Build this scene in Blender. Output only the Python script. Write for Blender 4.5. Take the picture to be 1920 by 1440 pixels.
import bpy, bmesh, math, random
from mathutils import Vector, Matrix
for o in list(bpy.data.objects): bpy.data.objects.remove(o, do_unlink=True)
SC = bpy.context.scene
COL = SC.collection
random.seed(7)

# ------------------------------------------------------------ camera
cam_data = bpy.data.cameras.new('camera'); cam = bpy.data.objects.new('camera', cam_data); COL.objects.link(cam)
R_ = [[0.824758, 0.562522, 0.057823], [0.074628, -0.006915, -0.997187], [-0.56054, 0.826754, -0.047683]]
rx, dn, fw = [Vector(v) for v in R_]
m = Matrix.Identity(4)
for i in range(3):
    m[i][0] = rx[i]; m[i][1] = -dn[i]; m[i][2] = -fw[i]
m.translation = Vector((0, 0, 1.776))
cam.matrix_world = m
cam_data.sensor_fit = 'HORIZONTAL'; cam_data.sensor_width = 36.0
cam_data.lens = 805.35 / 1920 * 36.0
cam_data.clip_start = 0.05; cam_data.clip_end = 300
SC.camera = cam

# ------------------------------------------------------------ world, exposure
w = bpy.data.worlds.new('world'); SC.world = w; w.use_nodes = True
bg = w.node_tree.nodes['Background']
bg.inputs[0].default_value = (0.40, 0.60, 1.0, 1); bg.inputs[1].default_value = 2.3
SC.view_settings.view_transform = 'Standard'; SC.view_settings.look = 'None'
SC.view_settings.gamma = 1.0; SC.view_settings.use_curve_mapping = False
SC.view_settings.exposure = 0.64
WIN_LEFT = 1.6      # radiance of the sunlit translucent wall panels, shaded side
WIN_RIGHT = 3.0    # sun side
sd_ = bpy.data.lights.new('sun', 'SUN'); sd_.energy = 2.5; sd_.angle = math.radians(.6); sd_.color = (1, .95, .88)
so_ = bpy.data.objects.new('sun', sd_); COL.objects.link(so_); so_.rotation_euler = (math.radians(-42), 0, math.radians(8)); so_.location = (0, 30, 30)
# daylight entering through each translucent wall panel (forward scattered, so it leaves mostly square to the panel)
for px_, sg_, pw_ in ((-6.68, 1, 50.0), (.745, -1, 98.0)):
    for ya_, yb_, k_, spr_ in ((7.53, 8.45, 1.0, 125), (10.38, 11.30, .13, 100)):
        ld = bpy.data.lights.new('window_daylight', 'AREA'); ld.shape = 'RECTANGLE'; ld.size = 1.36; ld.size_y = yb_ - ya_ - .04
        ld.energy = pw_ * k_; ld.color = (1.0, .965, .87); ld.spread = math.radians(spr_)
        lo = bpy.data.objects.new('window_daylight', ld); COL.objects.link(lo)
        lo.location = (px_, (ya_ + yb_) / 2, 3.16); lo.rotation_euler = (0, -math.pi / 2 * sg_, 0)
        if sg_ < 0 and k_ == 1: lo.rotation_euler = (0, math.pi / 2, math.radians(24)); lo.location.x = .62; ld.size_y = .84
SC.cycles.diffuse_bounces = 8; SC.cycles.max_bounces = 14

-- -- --

Objective:
Copy each line exactly, from the line containing "WIN_RIGHT = 3.0" down to the last line of the material, and no other lines.

Answer to the task:
WIN_RIGHT = 3.0    # sun side
sd_ = bpy.data.lights.new('sun', 'SUN'); sd_.energy = 2.5; sd_.angle = math.radians(.6); sd_.color = (1, .95, .88)
so_ = bpy.data.objects.new('sun', sd_); COL.objects.link(so_); so_.rotation_euler = (math.radians(-42), 0, math.radians(8)); so_.location = (0, 30, 30)
# daylight entering through each translucent wall panel (forward scattered, so it leaves mostly square to the panel)
for px_, sg_, pw_ in ((-6.68, 1, 50.0), (.745, -1, 98.0)):
    for ya_, yb_, k_, spr_ in ((7.53, 8.45, 1.0, 125), (10.38, 11.30, .13, 100)):
        ld = bpy.data.lights.new('window_daylight', 'AREA'); ld.shape = 'RECTANGLE'; ld.size = 1.36; ld.size_y = yb_ - ya_ - .04
        ld.energy = pw_ * k_; ld.color = (1.0, .965, .87); ld.spread = math.radians(spr_)
        lo = bpy.data.objects.new('window_daylight', ld); COL.objects.link(lo)
        lo.location = (px_, (ya_ + yb_) / 2, 3.16); lo.rotation_euler = (0, -math.pi / 2 * sg_, 0)
        if sg_ < 0 and k_ == 1: lo.rotation_euler = (0, math.pi / 2, math.radians(24)); lo.location.x = .62; ld.size_y = .84
SC.cycles.diffuse_bounces = 8; SC.cycles.max_bounces = 14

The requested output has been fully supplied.